Wie schon mit seiner Entscheidung zum Kündigungsschutz im Kleinbetrieb (vgl. AuA 10/01, S. 472) bestätigt das BAG, dass Schutz über die Regelungen des Kündigungsschutzgesetzes hinaus nur unter besonderen Umständen gewährt werden kann; an solche, letztlich vom Einzelfall abhängigen Umstände sind nach Auffassung der Richter sehr hohe Anforderungen zu stellen. Dies hat seinen Grund darin, dass das Gericht das KSchG als – nahezu – abschließende Konkretisierung und Regelung des Grundsatzes von Treu und Glauben für den Bestandsschutz von Arbeitsverhältnissen ansieht. Typische Fälle einer derartigen treuwidrigen Beendigung des Arbeitsverhältnisses sind nach der bisherigen Rechtsprechung des BAG neben einem widersprüchlichen Verhalten des Arbeitgebers der Ausspruch einer Kündigung in ehrverletzender Form sowie eine den Arbeitnehmer wegen seines Sexualverhaltens diskriminierende Kündigung.
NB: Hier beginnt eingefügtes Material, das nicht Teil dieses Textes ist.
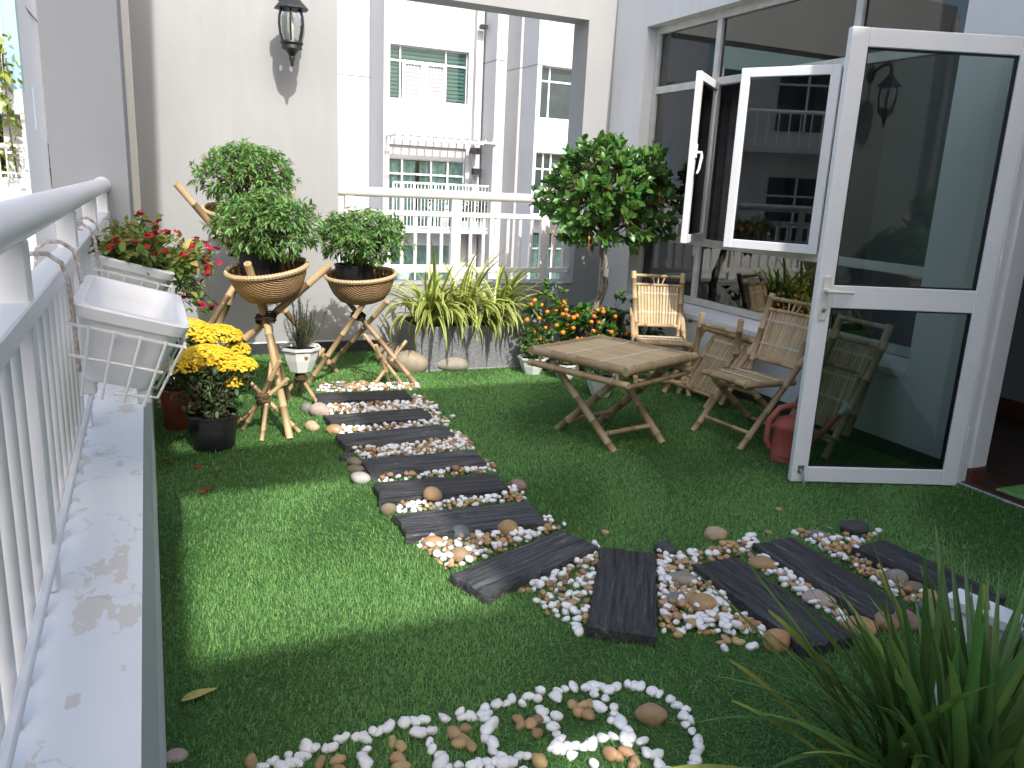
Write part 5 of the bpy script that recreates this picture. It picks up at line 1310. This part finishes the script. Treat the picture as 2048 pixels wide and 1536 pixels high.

Bei der Kündigung zur Unzeit verlangt das BAG hingegen neben dem zeitlichen Moment noch weitergehende Umstände wie die absichtliche oder grob gedankenlose Wahl eines den Empfänger besonders belastenden Zugangszeitpunktes. Andererseits hängt die Pflicht zur Rücksichtnahme auf den anderen Vertragspartner aber auch von der Dauer und Intensität des Arbeitsverhältnisses ab. Derartige Umstände können bei langer Beschäftigung im Kleinbetrieb ggf. eher vorliegen als bei einem wegen seiner kurzen Dauer noch nicht durch § 1 KSchG geschützten Arbeitsverhältnisses.

Praxistipp

Für die Arbeitsvertragsparteien ergibt sich aus dieser Entscheidung, dass ein Vorgehen des Arbeitnehmers gegen eine arbeitgeberseitige Kündigung außerhalb von § 1 KSchG die Überwindung hoher rechtlicher Hürden erfordert. Die Arbeitgeber müssen allerdings bedenken, dass in jedem Einzelfall eine Abwägung der relevanten Umstände stattfindet und sie sich mit einer ggf. zur Unzeit erfolgten Kündigung grundsätzlich in die Hände des Gerichts begeben. Sie sollten daher ihnen bekannte, ggf. vorübergehende Besonderheiten in der Sphäre des Arbeitnehmers in die Entscheidung über den Zeitpunkt einer Kündigung einbeziehen.